We have a few issues related to the challenges associated with Remix static exports:

We would like to upgrade to the latest Remix, but I'm aware that there may be some challenges there (@rowanc1 investigated recently).

Proposal

I've been following the classic pattern of "choose one solution and make it work for all use cases". Perhaps we need to be more open-minded, and use two tools; one for "dynamic" sites that run on e.g. Vercel, and one for "static" sites that export to RTD / GH Pages.

From a cursory read of the docs, it seems that Next.js at least references static exports (right now, (I think this changes in the new version) Remix doesn't natively support it; we use curl!

There are challenges associated with using two frontends, mainly code-sharing. An optimistic way to look at this is that it might make our themes less Remix-specific, which benefits downstream users.

Tasks and updates

No response

rowanc1 commented 1 month ago

We have talked about this a little bit in person. It is encouraging to see @agoose77's efforts on an upgrade to Remix, which will get us SPAs that is a significant upgrade if we can get there. I think that nextjs is going to have the same issues as remix (certainly the link appending .html in CircleCI/RTD). We can also look into how docusaurus works and take over the internals potentially.

Agreeing with one of the Remix devs here (Curl/wget is the original SSG, and the fact that it isn't magical is the point): https://twitter.com/mjackson/status/1585796053625774080

The majority of our stack will work with nextjs, demonstrated here. The stuff in @myst-theme/site is somewhat dependent on remix, and we can refactor continually to move components "down" to be more useful as general react components.

There is going to be a significant dev effort to both bringing on a new framework and supporting it, which IMO should be considered with a lot of caution based on the overhead for the myst team. Agree that it is sub-optimal at the moment, hopefully prioritizing the fixes gets us most of the way. And hoping that the SPA upgrades to remix actually take us even further.

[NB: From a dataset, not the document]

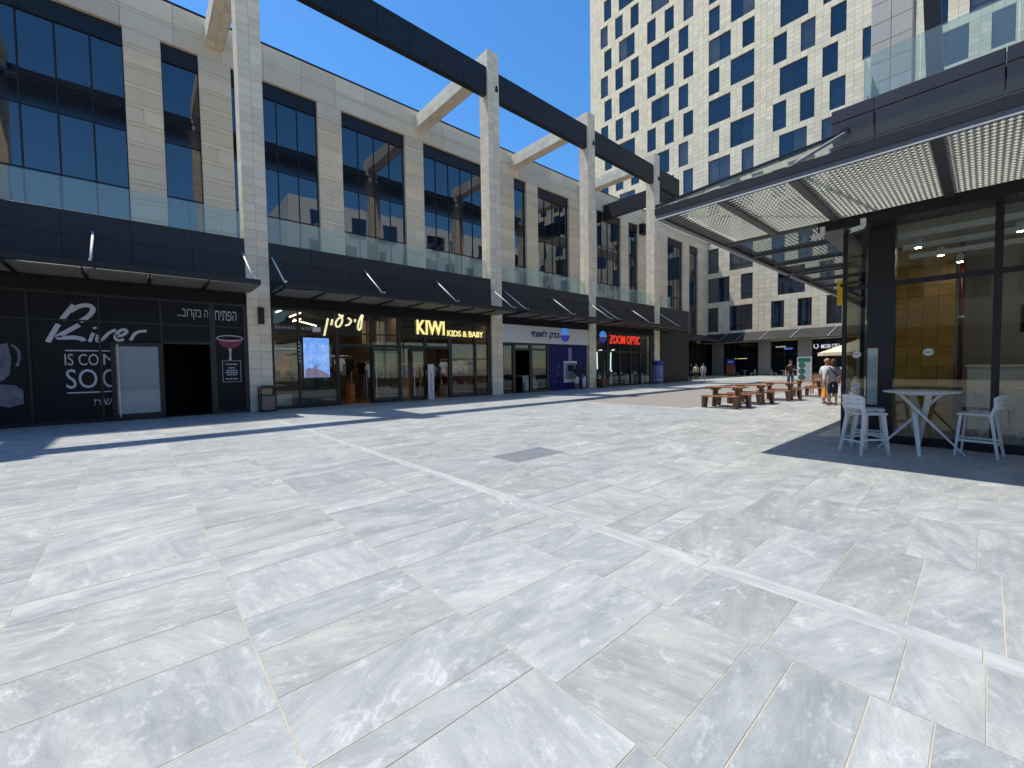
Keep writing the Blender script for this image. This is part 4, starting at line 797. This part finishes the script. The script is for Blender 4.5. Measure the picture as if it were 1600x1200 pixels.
for x, lb_ in ((-2.32,'small white security camera at the cafe corner, left one'),(-1.68,'small white security camera on the cafe beam above the column')):
    o = thing('security_camera', (x,10.5,4.2), lb_, 'camera'); put('housing', MB().bar((x+.06,10.47,4.19),(x-.12,10.36,4.13),.08,.08), M['white'], o); put('mount', MB().box(x+.02,x+.1,10.44,10.519,4.19,4.34), M['white'], o); put('lens', MB().bar((x-.121,10.3594,4.1297),(x-.13,10.354,4.127),.05,.05), M['void'], o)
ys_ = thing('yellow_blade_sign', (-2.4,13.2,3.0), 'bright yellow blade sign outside the cafe side wall', 'sign'); put('panel', MB().box(-2.56,-2.44,13.35,13.45,3.06,3.68), M['yellow_sign'], ys_); put('bracket', MB().box(-2.44,-2.03,13.38,13.42,3.45,3.5), M['black'], ys_); put('mark', MB().box(-2.50,-2.44,13.345,13.349,3.5,3.58), M['black'], ys_)
# upper pillar of the right hand colonnade
o = thing('stone_pillar', (-2.07,17.4,6.6), 'rough stone pillar rising above the cafe fascia on the right', 'pillar'); put('core', MB().box(-2.50,-1.63,17.03,17.79,6.6,19), M['grout_dark'], o); sp = []
for i in range(22):
    z0 = 6.6+i*.57
    for a, b in ((-2.53,-2.065),(-2.065,-1.6)): sp.append(((a+.006,17,z0+.006),(b-.006,17.04,z0+.564),1,-1,.01,random.random()))
    sp.append(((-1.64,17.04,z0+.006),(-1.6,17.8,z0+.564),0,1,.01,random.random()))
pieces('stone', 'stone_cladding', o, M['stone_rough'], sp, 200, 80); put('brace', MB().bar((-1.45,17.5,16.5),(-1.05,17.5,7.6),.35,.4,up=(0,1,0)), M['brown'], o)
# building across the square, seen mirrored in the upper windows
ob = thing('opposite_building', (20,-12,0), 'pale stone building mirrored in the upper windows of the left building', 'building'); put('wall', MB().box(15,34,-48,4,0,13.5), M['stone'], ob); put('roof', MB().box(14.8,34.2,-48.2,4.2,13.51,13.8), M['pier'], ob)
for i in range(12):
    for z in (1.0,5.6,9.6): put('window', MB().box(14.93,14.99,-46+i*4.1,-46+i*4.1+(2.6 if z > 2 else 3.4),z,z+2.5), M['win'], ob)
sb_ = thing('added_south_building', (0,-34,0), 'unseen stone building added to darken reflections in the cafe glass', 'building'); put('wall', MB().box(-25,14,-46,-32,4.6,15), M['stone'], sb_); put('shop_row', MB().box(-25,14,-46,-31,0,4.59), M['black_panel'], sb_)  # unseen block added to dim bright reflections in the cafe glass
for i in range(9): put('window', MB().box(-23+i*4.1,-20.4+i*4.1,-31.99,-31.9,7,10.5), M['win'], sb_)
pv = thing('unseen_shop_row', (10,-20,0), 'unseen dark shop row made tall to darken reflections in the left building glass', 'building'); put('wall', MB().box(12.5,14.7,-46,4,0,6.6), M['black_panel'], pv); put('roof', MB().box(12.3,14.75,-46.2,4.2,6.61,6.8), M['black'], pv)  # unseen row, raised in height to darken what the shop glass reflects

# ================================================================== FURNITURE
def make_stool(label, group):
    o = thing('counter_stool', (0,0,0), label, 'stool', group); fl = [(-.21,.21),(.21,.21)]; 
    for s in (-1,1):
        local('leg', MB().bar((s*.17,.17,.70),(s*.225,.225,0),.05,.038,up=(0,1,0),w2=.034), M['white'], o)
        local('leg', MB().bar((s*.175,-.17,.70),(s*.225,-.265,0),.05,.042,up=(0,1,0),w2=.036), M['white'], o)
        local('back_post', MB().bar((s*.175,-.168,.695),(s*.195,-.235,.90),.045,.04,up=(0,1,0)), M['white'], o)
        local('footrest', MB().bar((s*.208,.20,.27),(s*.208,-.225,.27),.032,.032), M['white'], o)
    local('footrest', MB().bar((-.205,.205,.30),(.205,.205,.30),.032,.032), M['white'], o); local('footrest', MB().bar((-.205,-.235,.23),(.205,-.235,.23),.03,.03), M['white'], o)
    st = MB()
    for k in range(5): st.box(-.205,.205,-.20+k*.084,-.20+k*.084+.078,.70,.722)
    st.box(-.21,-.195,-.20,.215,.692,.7).box(.195,.21,-.20,.215,.692,.7).box(-.03,.03,-.20,.215,.690,.699); local('seat', st, M['white'], o)
    for k, z in enumerate((.805,.885,.965)):
        mb = MB(); n = 8; hh = .072; vs = []; fs = []
        for i in range(n+1):
            t = -1+2*i/n; x = t*.215; y = -.262+.055*t*t; sh = (.03 if k == 2 and abs(t) > .95 else 0)
            h0 = z; h1 = z+hh-(.028*(max(0,abs(t)-.6)/.4)**2 if k == 2 else 0)
            vs += [(x,y-.011-.14*(h0-.8),h0),(x,y-.011-.14*(h1-.8),h1),(x,y+.011-.14*(h1-.8),h1),(x,y+.011-.14*(h0-.8),h0)]
        for i in range(n):
            a = i*4; b = a+4
            for q in range(4): fs.append((a+q,b+q,b+(q+1)%4,a+(q+1)%4))
        fs += [(0,1,2,3),(n*4+3,n*4+2,n*4+1,n*4)]; mb.add(vs, fs); local('back_slat', mb, M['white'], o)
    mb = MB()
    for s in (-1,1): mb.box(s*.206-.012,s*.206+.012,-.222,-.20,.80,1.0)
    local('back_edge', mb, M['white'], o); return o
st0 = make_stool('white slatted counter stool nearest the plaza at the left of the round table', 'counter stools'); st0.location = (-1.40,9.52,0); st0.rotation_euler[2] = math.atan2(-.31,.37)
copy_thing(st0, (-1.48,10.42,0), -1.35, 'white slatted counter stool close to the cafe glass, behind the nearest stool'); copy_thing(st0, (-.08,10.48,0), 1.42, 'white slatted counter stool at the right of the round table')
copy_thing(st0, (.15,12.1,0), -1.4, 'white stool inside the cafe left of the inner table'); copy_thing(st0, (1.35,12.2,0), 1.6, 'white stool inside the cafe right of the inner table')
def make_table(label):
    o = thing('round_table', (0,0,0), label, 'table', 'round tables'); local('table_top', MB().lathe([(.44,1.045),(.495,1.058),(.5,1.068),(.497,1.078)], 40), M['white'], o)
    for a in (25,115,205,295):
        A, B = math.radians(a), math.radians(a+160); local('leg', MB().bar((.30*math.cos(A),.30*math.sin(A),1.046),(.56*math.cos(B),.56*math.sin(B),0),.085,.045,w2=.045), M['white'], o)
    local('top_ring', MB().lathe([(.33,1.02),(.34,1.044)], 24), M['white'], o); return o
tb = make_table('white round bar table with crossed legs on the shaded terrace'); tb.location = (-.77,10.3,0)
copy_thing(tb, (.78,12.2,0), .5, 'white round bar table inside the cafe behind the glass')
pl = thing('potted_plant', (.95,13.2,0), 'dark bushy potted plant inside the cafe behind the glass', 'plant'); put('pot', MB().lathe([(.16,0),(.22,.45),(.2,.46)], 16, (.95,13.2,0)), M['clad_brown'], pl); put('stem', MB().tube([(.95,13.2,.4),(.97,13.2,1.3)], .02), M['brown'], pl); lv = MB()
for i in range(900):
    d = Vector((random.gauss(0,1),random.gauss(0,1),random.gauss(0,1))).normalized()*random.uniform(.1,.42); c = Vector((.96,13.2,1.55))+d*Vector((1,1,.8)).length/1.6; a = Vector((random.gauss(0,1),random.gauss(0,1),random.gauss(0,1))).normalized()*.06; b = a.cross(d).normalized()*.022
    lv.add([c-a,c+b,c+a,c-b], [(0,1,2,3)])
put('foliage', lv, M['leaf'], pl, kind='stuff')

# picnic tables and benches of red brown timber
def make_bench(label):
    o = thing('timber_bench', (0,0,0), label, 'bench', 'timber benches')
    for k in (-1,0,1): local('plank', MB().box(-.61,.61,k*.125-.058,k*.125+.058,.415,.455), M['wood'], o)
    for s in (-1,1): local('leg', MB().bar((s*.53,0,.414),(s*.56,0,0),.12,.30,up=(0,1,0),w2=.10), M['wood_end'], o)
    return o
def make_ptable(label):
    o = thing('timber_table', (0,0,0), label, 'table', 'timber tables')
    for k in range(5): local('plank', MB().box(-.66,.66,-.36+k*.146,-.36+k*.146+.138,.725,.765), M['wood'], o)
    for s in (-1,1): local('leg', MB().bar((s*.38,0,.724),(s*.46,0,0),.11,.24,up=(0,1,0),w2=.09), M['wood_end'], o); local('brace', MB().box(s*.38-.05,s*.38+.05,-.33,.33,.64,.723), M['wood_end'], o)
    return o
b0 = make_bench('timber bench nearest the camera at the front of the picnic tables'); b0.location = (-6.45,15.85,0)
t0 = make_ptable('timber picnic table nearest the camera, behind the front bench'); t0.location = (-6.45,16.45,0)
for (x, y, l) in ((-6.43,17.02,'second timber bench, just behind the nearest picnic table'),(-6.4,18.05,'third timber bench from the front of the picnic row'),(-6.3,19.15,'fourth timber bench from the front of the picnic row'),(-6.1,20.5,'fifth timber bench, in the middle of the picnic row'),(-6.0,21.8,'sixth timber bench, behind the middle of the picnic row'),(-5.6,23.6,'timber bench beside the slatted back chair'),(-5.4,25.0,'farthest timber bench of the picnic row')): copy_thing(b0, (x,y,0), random.uniform(-.03,.03), l)
for (x, y, l) in ((-6.35,18.6,'second timber picnic table from the front'),(-6.05,21.15,'third timber picnic table from the front'),(-5.7,24.3,'farthest timber picnic table near the slatted back chair')): copy_thing(t0, (x,y,0), random.uniform(-.03,.03), l)
sb = thing('slatted_chair', (-5.75,26.2,0), 'light wooden chair with slatted back beside the standing group', 'chair'); local('seat', MB().box(-.3,.3,-.25,.25,.42,.46), M['wood_light'], sb)
for s in (-1,1):
    for q in (-1,1): local('leg', MB().box(s*.27-.03,s*.27+.03,q*.22-.03,q*.22+.03,0,.419 if q < 0 else 1.0), M['wood_light'], sb)
local('top_rail', MB().box(-.3,.3,.20,.24,.84,1.0), M['wood_light'], sb)
for k in range(5): local('back_slat', MB().box(-.23+k*.1,-.17+k*.1,.205,.235,.46,.84), M['wood_light'], sb)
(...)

That being said, there is also the ability to have lots of themes in MyST, including static-first themes that are Jinja-based and also not even in node. We just need something that can dynamically create HTML. It might be interesting to demonstrate how to do that in a python server, and/or integrating to the existing pydata themes. That being said, the react stuff is where all of the novel/new stuff is, and so having a react-first framework makes a lot of sense.